There are so many different brands of cups available now and it can be really confusing due to the fact that there appears to be no rules, or at least very few, on what you can put on them. Here are a couple of examples we’ve seen:

  • Made from Recycled Material, with a big recycling triangle printed on it. Assumptions would be that you can recycle it. No, it’s “made from” recycled paper and LDPE, resulting in it not being recyclable.

  • Remember to Recycle printed on the side. On the base of the cup “Recycle plastic lid, put in General Waste”. How many of you have looked at the bottom of your coffee cup???

  • Recyclable & Compostable…well which is it? Turned out it was compostable but how likely is it that these cups ended up in paper recycling?

  • I’m Plastic Free, Recycle Me. Nice little rhyme but again PLA lined and so shouldn’t go into paper recycling, instead the compostable bin (if there is one, otherwise hello landfill).


Solutions

As individuals we just need to be aware of this confusion and make the correct choices. If you have a compostable cup then don’t put it in the paper recycling. If there isn’t a compostable bin, then ask the question why? Why provide compostable cups with no compostable solution?

Then you can always take your own, although I was shocked to find a large coffee brand using a paper cup to make the coffee to then pour it into my reusable cup. When I asked why, it was to make sure the quantity was correct because my cup wasn’t bought from their chain…the paper cup was then put in the general waste.

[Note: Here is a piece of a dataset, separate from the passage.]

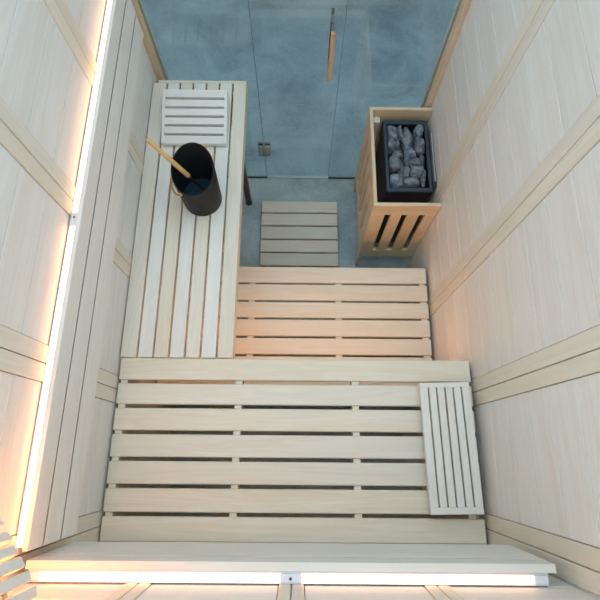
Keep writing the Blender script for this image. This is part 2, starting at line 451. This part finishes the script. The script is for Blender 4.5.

As for corporations, we have an example of where we assisted them in the handling of their disposable cups. 

A client of ours provides tasting sessions for new consumer products. For safety reasons these need to be disposable. As part of a genuine effort to be more sustainable they changed their plastic cups to paper ones. After a few months of managing their recycling we questioned their paper cup because there was no indication on the cup as to what the lining was made of. 

Their procurement team was not aware of the different types of paper cups available and so we performed lab tests to discover that it was LDPE lined and so not recyclable or compostable. Based on this information we were then able to provide alternatives that were more sustainable and better suited to their zero waste to landfill efforts.

Recent developments in a new material, Polyhydroxyalkanoates (PHA), could be a solution due to it properly biodegrading at normal temperatures. A plastic bottle is expected to Biodegrade in 1.5-3 years and so the thin film in paper cups would be considerably less than that.


Conclusion

Ultimately  it seems, you’re damned if you do and damned if you don’t. At the moment there is no perfect solution for paper cups (even if you try to avoid them like mentioned earlier), it’s down to understanding the differences between all the different types and what to do with each one. Mainly though, at no point should any paper cups go in the paper recycling because there are no 100% paper cups, no one wants hot coffee spilling on you from a soggy cup.